We have so far been dealing with correspondence play as an end in itself. What of its value to the student anxious to improve his over-the-board play?

A Parisian player considerably above average strength asked Alekhine how he could improve his game. Alekhine replied that at the stage already reached by this player, he could make further progress only by taking up correspondence play. (Alekhine himself played a great deal of correspondence chess in his younger days.)


Correspondence chess, if not indulged in to the exclusion of other forms of practice and study, is unquestionably a valuable aid to improvement. It enables one to study the openings efficiently and pleasantly and to venture on combinations which, in over-the-board practice, one would avoid.

It is better to confine oneself to a few games, to which one can give a reasonable amount of time, than to attempt to conduct several dozen, over which one will often have to hurry, thus losing the real benefit of this form of the game.


Emanuel Lasker, writing in "Lasker's Chess Magazine" (Dec. 1904) says:

"The correspondence game, considered as an intellectual distraction, as a means of studying the openings, as a training in analysis, is beyond the reach of criticism. In considering, however, in influence on tournament chess, played with a time limit, our conclusion is that the correspondence game, if practiced exclusively, produces a good correspondence player but an inferior chess player.
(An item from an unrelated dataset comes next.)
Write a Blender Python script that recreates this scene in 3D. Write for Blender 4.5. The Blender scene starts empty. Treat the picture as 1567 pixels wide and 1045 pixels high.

It is reasonable to practice simultaneously the two kinds of chess, in such a way that the excellent lessons learned in correspondence play may be constantly utilized in tournament play."

Lasker's excellent summing up needs only be qualified by the reminder that for those who have either no ambition to shine in tournament play, or else no opportunity of indulging in it, correspondence chess may well be adopted as a complete hobby in itself, and it is one that brings true and lasting pleasure.

(Adapted from "The Australasian Chess Review," Oct. 8, 1936, pp. 273-76)

White: Paul Keres Black: F. Sachsenmater
International Correspondence Tournament, 1932-33.
Giuoco Piano

1 e4 e5
2 Nf3 Nc6
3 Bc4 Bc5
4 c3 Nf6
5 d4 ed
6 cd Bb4
7 Nc3 Ne4
8 0-0 Bc3
9 d5 Bf6
10 Re1 Ne7
11 Re4 d6
12 Bg5 Bg5
13 Ng5 0-0
14 Nh7!? Kh7
15 Rh4 Kg8
16 Qh5 f5
17 Re1!? Ng6!
18 Rh3 Rf6!
19 Qh7 Kf7
20 Re6!? c6?
21 Rhe3! Bd7?
22 Rf6! Kf6
23 Rg3! Be8
24 Qh5! Ke7
25 Qf5 cd
26 Bd5 Qc8
27 Qg5 Kd7
28 Rc3! Qb8
29 Rb3! b6
30 Re3! a5
31 Qf5! Resigns

White: Paul Keres. Black: W. E. Kunerth. Correspondence Match, 1935. Giuoco Piano 1 e4 e5 2 Nf3 Nc6 3 Bc4 Bc5 4 c3 Nf6 5 d4 ed 6 cd Bb4 7 Nc3 Ne4 8 0-0 Bc3 9 d5 Bf6 10 Re1 Ne7 11 Re4 d6 12 Bg5 Bg5 13 Ng5 0-0 14 14 Nh7!? Kh7 15 Qh5 Kg8 16 Rh4 f5 17 Rh3! Bd7? 18 Re1! Rf6 19 Qh7 Kf7 20 Rg3 Ng6 21 Re6! Be6? 22 de Kf8 23 e7! Ke7 24 Qg7 Ke8 25 Rg6 Resigns.